On Thu, 6 Jul 2017, Stefan Eissing wrote:

2) If the client is unable to resend the data, its request would fail otherwise.

For 2) alone the servers really need to implement Expect: headers correctly. And clients should expect a correct implementation.

Is there any data that suggests that HTTP/2 servers support 100-continue better than HTTP/1 servers?

I'll admit that my suggestion here is entirely based on my gut feeling after discussions with people over the years, and not on any real numbers as I don't have any numbers, but I've also heard how the 100 problem exists partly because that's a HTTP layer response while the people writing the web app logic often work on a layer on top of that and aren't in control of what the server responds that early. I don't think HTTP/2 changes that argument.

As long as the request is repeatable, send the data right away.

Right. So you're talking about tweaking/improving the hueristics. If curl thinks it can rewind, skip the header.

That might be a better default route, yes...

But does libcurl right now know when request data is repeatable or not? Here, my experience is limited. CURLOPT_READDATA does not specify, right? So, for libcurl users, the proposed change could cause breakage.

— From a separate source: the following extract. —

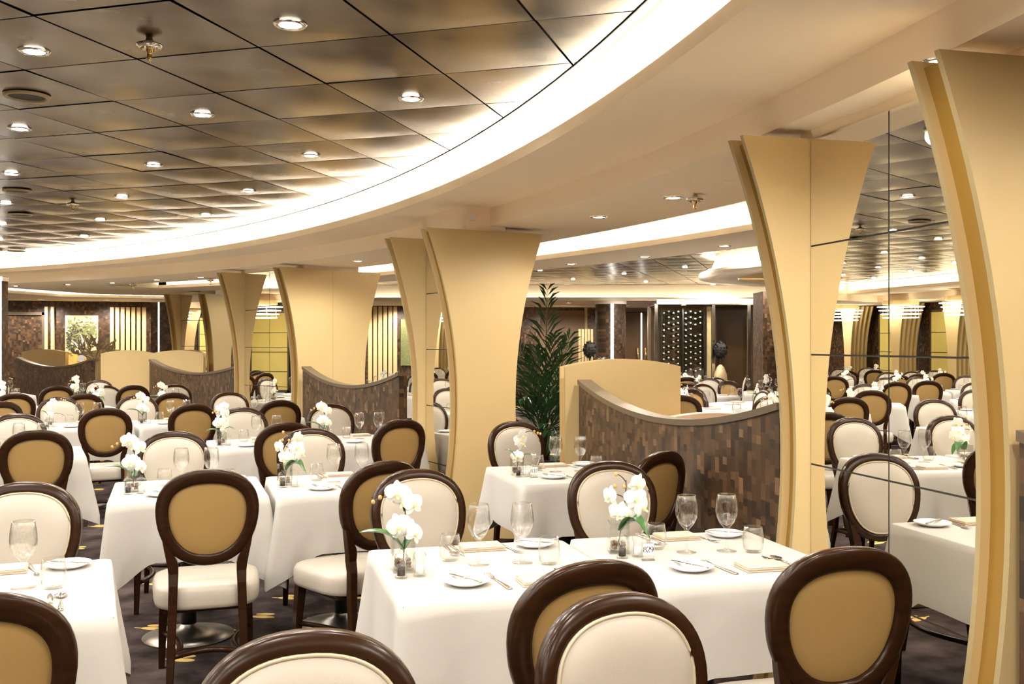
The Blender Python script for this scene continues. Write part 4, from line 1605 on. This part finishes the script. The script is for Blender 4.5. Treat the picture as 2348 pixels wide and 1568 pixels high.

If you pass data to libcurl with a callback you also need to set the CURLOPT_SEEKFUNCTION callback so that libcurl can ask for the data to get rewound if it needs to send it again. Without the seekfunction there can be no rewinding. Of course the seek function *can* also return an error so we can't fully know before-hand if resending works even then.

Already today, current servers with broken 100 support and HTTP request bodies pretty much already require rewinding support for HTTP request using authencation etc.